→ **Aim of the exercise**:
Without the pictures, return all of the material exactly as written.

→ **Collected material**:
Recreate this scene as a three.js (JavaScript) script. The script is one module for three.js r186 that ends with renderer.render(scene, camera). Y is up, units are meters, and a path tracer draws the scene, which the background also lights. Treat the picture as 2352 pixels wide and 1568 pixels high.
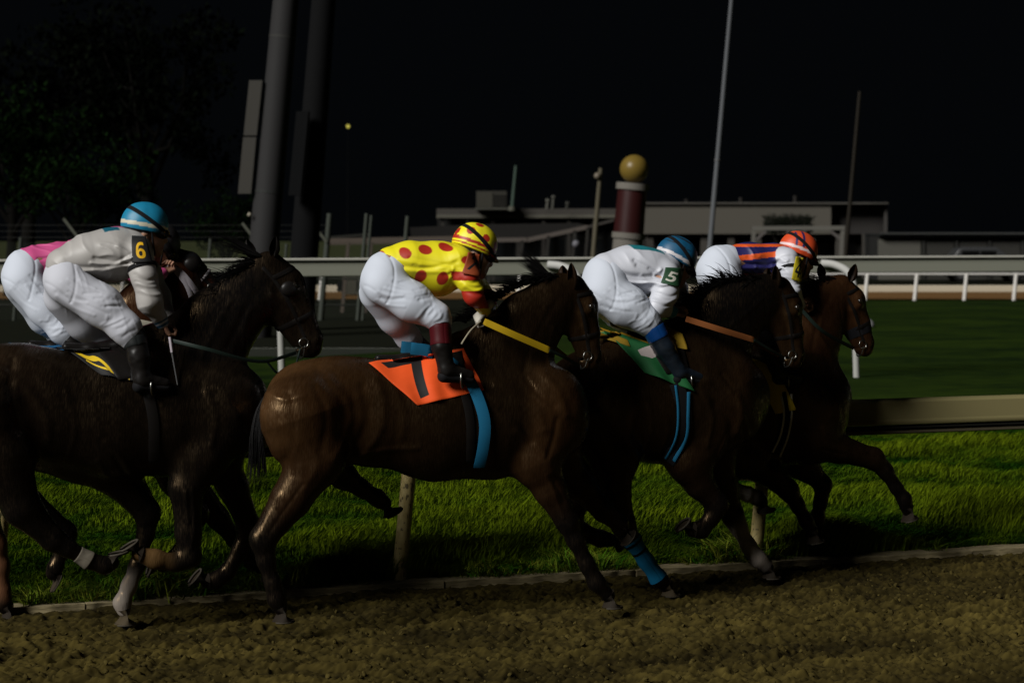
import * as THREE from 'three';
import { mergeGeometries } from 'three/addons/utils/BufferGeometryUtils.js';
import { RoundedBoxGeometry } from 'three/addons/geometries/RoundedBoxGeometry.js';

// ---------------------------------------------------------------- camera, sky, sun, exposure
const scene = new THREE.Scene();
const FL = 5000, CX = 1176, HY = 540, EYE = 2.4;            // focal length and lens shift in units of a 2352 x 1568 frame
const camera = new THREE.PerspectiveCamera(2 * Math.atan(784 / FL) * 180 / Math.PI, 1.5, 0.5, 1200);
camera.position.set(0, EYE, 0);
camera.setViewOffset(2352, 1568, 0, 784 - HY, 2352, 1568);
camera.focus = 14.4; camera.userData.fStop = 2.8; scene.add(camera);

const renderer = new THREE.WebGLRenderer({ antialias: true });
renderer.toneMapping = THREE.LinearToneMapping;
renderer.toneMappingExposure = 1.0;
renderer.shadowMap.enabled = true;

const SKY = [0.0011, 0.0014, 0.0018];
{ // night sky: a black dome, very slightly bluer and lighter towards the horizon
  const w = 64, h = 32, d = new Float32Array(w * h * 4);
  for (let j = 0; j < h; j++) for (let i = 0; i < w; i++) {
    const e = Math.abs((j + 0.5) / h - 0.5) * 2, f = 1.15 - 0.35 * e, o = (j * w + i) * 4;
    d[o] = SKY[0] * f; d[o + 1] = SKY[1] * f; d[o + 2] = SKY[2] * f; d[o + 3] = 1;
  }
  const t = new THREE.DataTexture(d, w, h, THREE.RGBAFormat, THREE.FloatType);
  t.mapping = THREE.EquirectangularReflectionMapping; t.magFilter = THREE.LinearFilter; t.needsUpdate = true;
  scene.background = t; scene.environment = t;
}
const sun = new THREE.DirectionalLight(new THREE.Color().setRGB(1.0, 0.98, 0.94), 4.3);   // the floodlights behind and left of the camera
sun.position.set(-34, 31, 34); sun.target.position.set(0, 0, -15);
sun.position.add(sun.target.position);
sun.castShadow = true; sun.shadow.radius = 42; sun.shadow.mapSize.set(2048, 2048);
Object.assign(sun.shadow.camera, { left: -60, right: 60, top: 60, bottom: -60, near: 1, far: 260 });
scene.add(sun, sun.target);

// ---------------------------------------------------------------- small helpers
let seed = 12345;
const rnd = () => { seed = (seed * 1664525 + 1013904223) >>> 0; return seed / 4294967296; };
const rr = (a, b) => a + (b - a) * rnd();
const V = (x, y, z) => new THREE.Vector3(x, y, z);
const C = (r, g, b) => new THREE.Color().setRGB(r, g, b);
const clamp = (x, a = 0, b = 1) => Math.min(b, Math.max(a, x));
const mix = (a, b, t) => a + (b - a) * t;
const sstep = (a, b, x) => { const t = clamp((x - a) / (b - a)); return t * t * (3 - 2 * t); };
const mixc = (a, b, t) => [mix(a[0], b[0], t), mix(a[1], b[1], t), mix(a[2], b[2], t)];
function hash3(x, y, z) { let h = (Math.imul(x, 374761393) + Math.imul(y, 668265263) + Math.imul(z, 2147483647 ^ 0x5bd1e995)) | 0; h = Math.imul(h ^ (h >>> 13), 1274126177); return ((h ^ (h >>> 16)) >>> 0) / 4294967296; }
function noise3(x, y, z) {
  const X = Math.floor(x), Y = Math.floor(y), Z = Math.floor(z); let fx = x - X, fy = y - Y, fz = z - Z;
  fx = fx * fx * (3 - 2 * fx); fy = fy * fy * (3 - 2 * fy); fz = fz * fz * (3 - 2 * fz);
  const L = (a, b, t) => a + (b - a) * t;
  return L(L(L(hash3(X, Y, Z), hash3(X + 1, Y, Z), fx), L(hash3(X, Y + 1, Z), hash3(X + 1, Y + 1, Z), fx), fy),
    L(L(hash3(X, Y, Z + 1), hash3(X + 1, Y, Z + 1), fx), L(hash3(X, Y + 1, Z + 1), hash3(X + 1, Y + 1, Z + 1), fx), fy), fz) * 2 - 1;
}
const fbm = (x, y, z, n = 4) => { let s = 0, a = 0.5; for (let i = 0; i < n; i++) { s += a * noise3(x, y, z); x = x * 2.03 + 7.1; y = y * 2.03 + 3.7; z = z * 2.03 + 1.3; a *= 0.5; } return s; };

const used = {};
function numbered(n) { if (!(n in used)) { used[n] = 0; return n; } used[n]++; return n + '_' + String(used[n]).padStart(3, '0'); }
function tag(o, label, category, group) { o.userData.label = label; o.userData.category = category; if (group) o.userData.group = group; return o; }
function thing(name, pos, label, category, group) { const o = new THREE.Group(); o.name = numbered(name); o.position.copy(pos); scene.add(o); return tag(o, label, category, group); }
function part(name, geo, mat, parent, label) { const m = new THREE.Mesh(geo, mat); m.name = name; m.castShadow = m.receiveShadow = true; if (label) m.userData.label = label; parent.add(m); return m; }
function top(name, geo, mat, label, category, group) { const m = new THREE.Mesh(geo, mat); m.name = numbered(name); m.castShadow = m.receiveShadow = true; scene.add(m); return tag(m, label, category, group); }
function struct(name, geo, mat) { const m = new THREE.Mesh(geo, mat); m.name = numbered(name); m.castShadow = m.receiveShadow = true; m.userData.kind = 'structure'; scene.add(m); return m; }
const std = (r, g, b, rough = 0.8, o = {}) => new THREE.MeshPhysicalMaterial({ color: C(r, g, b), roughness: rough, specularIntensity: rough > 0.45 ? 0.22 : rough > 0.3 ? 0.5 : 1, ...o });
const matte = (r, g, b) => new THREE.MeshPhysicalMaterial({ color: C(r, g, b), roughness: 1, specularIntensity: 0.1 });
function merge(list) { return mergeGeometries(list.map(g => { g = g.index ? g.toNonIndexed() : g; for (const k of Object.keys(g.attributes)) if (k !== 'position' && k !== 'normal' && k !== 'uv') g.deleteAttribute(k); if (!g.attributes.uv) g.setAttribute('uv', new THREE.BufferAttribute(new Float32Array(g.attributes.position.count * 2), 2)); return g; })); }
const box = (w, h, d, x = 0, y = 0, z = 0) => { const g = new THREE.BoxGeometry(w, h, d); g.translate(x, y, z); return g; };
const rbox = (w, h, d, r, x = 0, y = 0, z = 0) => { const g = new RoundedBoxGeometry(w, h, d, 2, r); g.translate(x, y, z); return g; };
function rod(a, b, ra, rb = ra, seg = 10) { // tapered rod between two points
  const d = b.clone().sub(a), g = new THREE.CylinderGeometry(rb, ra, d.length(), seg, 1);
  g.applyQuaternion(new THREE.Quaternion().setFromUnitVectors(V(0, 1, 0), d.clone().normalize()));
  g.translate((a.x + b.x) / 2, (a.y + b.y) / 2, (a.z + b.z) / 2); return g;
}
function bar(a, b, w, h) { // rectangular beam between two points, h in the upright direction
  const d = b.clone().sub(a), L = d.length(); d.normalize();
  const side = Math.abs(d.y) > 0.98 ? V(1, 0, 0) : V(0, 1, 0).cross(d).normalize(), up = d.clone().cross(side).normalize();
  const g = new THREE.BoxGeometry(w, h, L); g.applyMatrix4(new THREE.Matrix4().makeBasis(side, up, d));
  g.translate((a.x + b.x) / 2, (a.y + b.y) / 2, (a.z + b.z) / 2); return g;
}
const tube = (pts, r, n = 40, s = 8) => new THREE.TubeGeometry(new THREE.CatmullRomCurve3(pts), n, r, s);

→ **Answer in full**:
Recreate this scene as a three.js (JavaScript) script. The script is one module for three.js r186 that ends with renderer.render(scene, camera). Y is up, units are meters, and a path tracer draws the scene, which the background also lights. Treat the picture as 2352 pixels wide and 1568 pixels high.
import * as THREE from 'three';
import { mergeGeometries } from 'three/addons/utils/BufferGeometryUtils.js';
import { RoundedBoxGeometry } from 'three/addons/geometries/RoundedBoxGeometry.js';

// ---------------------------------------------------------------- camera, sky, sun, exposure
const scene = new THREE.Scene();
const FL = 5000, CX = 1176, HY = 540, EYE = 2.4;            // focal length and lens shift in units of a 2352 x 1568 frame
const camera = new THREE.PerspectiveCamera(2 * Math.atan(784 / FL) * 180 / Math.PI, 1.5, 0.5, 1200);
camera.position.set(0, EYE, 0);
camera.setViewOffset(2352, 1568, 0, 784 - HY, 2352, 1568);
camera.focus = 14.4; camera.userData.fStop = 2.8; scene.add(camera);

const renderer = new THREE.WebGLRenderer({ antialias: true });
renderer.toneMapping = THREE.LinearToneMapping;
renderer.toneMappingExposure = 1.0;
renderer.shadowMap.enabled = true;

const SKY = [0.0011, 0.0014, 0.0018];
{ // night sky: a black dome, very slightly bluer and lighter towards the horizon
  const w = 64, h = 32, d = new Float32Array(w * h * 4);
  for (let j = 0; j < h; j++) for (let i = 0; i < w; i++) {
    const e = Math.abs((j + 0.5) / h - 0.5) * 2, f = 1.15 - 0.35 * e, o = (j * w + i) * 4;
    d[o] = SKY[0] * f; d[o + 1] = SKY[1] * f; d[o + 2] = SKY[2] * f; d[o + 3] = 1;
  }
  const t = new THREE.DataTexture(d, w, h, THREE.RGBAFormat, THREE.FloatType);
  t.mapping = THREE.EquirectangularReflectionMapping; t.magFilter = THREE.LinearFilter; t.needsUpdate = true;
  scene.background = t; scene.environment = t;
}
const sun = new THREE.DirectionalLight(new THREE.Color().setRGB(1.0, 0.98, 0.94), 4.3);   // the floodlights behind and left of the camera
sun.position.set(-34, 31, 34); sun.target.position.set(0, 0, -15);
sun.position.add(sun.target.position);
sun.castShadow = true; sun.shadow.radius = 42; sun.shadow.mapSize.set(2048, 2048);
Object.assign(sun.shadow.camera, { left: -60, right: 60, top: 60, bottom: -60, near: 1, far: 260 });
scene.add(sun, sun.target);

// ---------------------------------------------------------------- small helpers
let seed = 12345;
const rnd = () => { seed = (seed * 1664525 + 1013904223) >>> 0; return seed / 4294967296; };
const rr = (a, b) => a + (b - a) * rnd();
const V = (x, y, z) => new THREE.Vector3(x, y, z);
const C = (r, g, b) => new THREE.Color().setRGB(r, g, b);
const clamp = (x, a = 0, b = 1) => Math.min(b, Math.max(a, x));
const mix = (a, b, t) => a + (b - a) * t;
const sstep = (a, b, x) => { const t = clamp((x - a) / (b - a)); return t * t * (3 - 2 * t); };
const mixc = (a, b, t) => [mix(a[0], b[0], t), mix(a[1], b[1], t), mix(a[2], b[2], t)];
function hash3(x, y, z) { let h = (Math.imul(x, 374761393) + Math.imul(y, 668265263) + Math.imul(z, 2147483647 ^ 0x5bd1e995)) | 0; h = Math.imul(h ^ (h >>> 13), 1274126177); return ((h ^ (h >>> 16)) >>> 0) / 4294967296; }
function noise3(x, y, z) {
  const X = Math.floor(x), Y = Math.floor(y), Z = Math.floor(z); let fx = x - X, fy = y - Y, fz = z - Z;
  fx = fx * fx * (3 - 2 * fx); fy = fy * fy * (3 - 2 * fy); fz = fz * fz * (3 - 2 * fz);
  const L = (a, b, t) => a + (b - a) * t;
  return L(L(L(hash3(X, Y, Z), hash3(X + 1, Y, Z), fx), L(hash3(X, Y + 1, Z), hash3(X + 1, Y + 1, Z), fx), fy),
    L(L(hash3(X, Y, Z + 1), hash3(X + 1, Y, Z + 1), fx), L(hash3(X, Y + 1, Z + 1), hash3(X + 1, Y + 1, Z + 1), fx), fy), fz) * 2 - 1;
}
const fbm = (x, y, z, n = 4) => { let s = 0, a = 0.5; for (let i = 0; i < n; i++) { s += a * noise3(x, y, z); x = x * 2.03 + 7.1; y = y * 2.03 + 3.7; z = z * 2.03 + 1.3; a *= 0.5; } return s; };

const used = {};
function numbered(n) { if (!(n in used)) { used[n] = 0; return n; } used[n]++; return n + '_' + String(used[n]).padStart(3, '0'); }
function tag(o, label, category, group) { o.userData.label = label; o.userData.category = category; if (group) o.userData.group = group; return o; }
function thing(name, pos, label, category, group) { const o = new THREE.Group(); o.name = numbered(name); o.position.copy(pos); scene.add(o); return tag(o, label, category, group); }
function part(name, geo, mat, parent, label) { const m = new THREE.Mesh(geo, mat); m.name = name; m.castShadow = m.receiveShadow = true; if (label) m.userData.label = label; parent.add(m); return m; }
function top(name, geo, mat, label, category, group) { const m = new THREE.Mesh(geo, mat); m.name = numbered(name); m.castShadow = m.receiveShadow = true; scene.add(m); return tag(m, label, category, group); }
function struct(name, geo, mat) { const m = new THREE.Mesh(geo, mat); m.name = numbered(name); m.castShadow = m.receiveShadow = true; m.userData.kind = 'structure'; scene.add(m); return m; }
const std = (r, g, b, rough = 0.8, o = {}) => new THREE.MeshPhysicalMaterial({ color: C(r, g, b), roughness: rough, specularIntensity: rough > 0.45 ? 0.22 : rough > 0.3 ? 0.5 : 1, ...o });
const matte = (r, g, b) => new THREE.MeshPhysicalMaterial({ color: C(r, g, b), roughness: 1, specularIntensity: 0.1 });
function merge(list) { return mergeGeometries(list.map(g => { g = g.index ? g.toNonIndexed() : g; for (const k of Object.keys(g.attributes)) if (k !== 'position' && k !== 'normal' && k !== 'uv') g.deleteAttribute(k); if (!g.attributes.uv) g.setAttribute('uv', new THREE.BufferAttribute(new Float32Array(g.attributes.position.count * 2), 2)); return g; })); }
const box = (w, h, d, x = 0, y = 0, z = 0) => { const g = new THREE.BoxGeometry(w, h, d); g.translate(x, y, z); return g; };
const rbox = (w, h, d, r, x = 0, y = 0, z = 0) => { const g = new RoundedBoxGeometry(w, h, d, 2, r); g.translate(x, y, z); return g; };
function rod(a, b, ra, rb = ra, seg = 10) { // tapered rod between two points
  const d = b.clone().sub(a), g = new THREE.CylinderGeometry(rb, ra, d.length(), seg, 1);
  g.applyQuaternion(new THREE.Quaternion().setFromUnitVectors(V(0, 1, 0), d.clone().normalize()));
  g.translate((a.x + b.x) / 2, (a.y + b.y) / 2, (a.z + b.z) / 2); return g;
}
function bar(a, b, w, h) { // rectangular beam between two points, h in the upright direction
  const d = b.clone().sub(a), L = d.length(); d.normalize();
  const side = Math.abs(d.y) > 0.98 ? V(1, 0, 0) : V(0, 1, 0).cross(d).normalize(), up = d.clone().cross(side).normalize();
  const g = new THREE.BoxGeometry(w, h, L); g.applyMatrix4(new THREE.Matrix4().makeBasis(side, up, d));
  g.translate((a.x + b.x) / 2, (a.y + b.y) / 2, (a.z + b.z) / 2); return g;
}
const tube = (pts, r, n = 40, s = 8) => new THREE.TubeGeometry(new THREE.CatmullRomCurve3(pts), n, r, s);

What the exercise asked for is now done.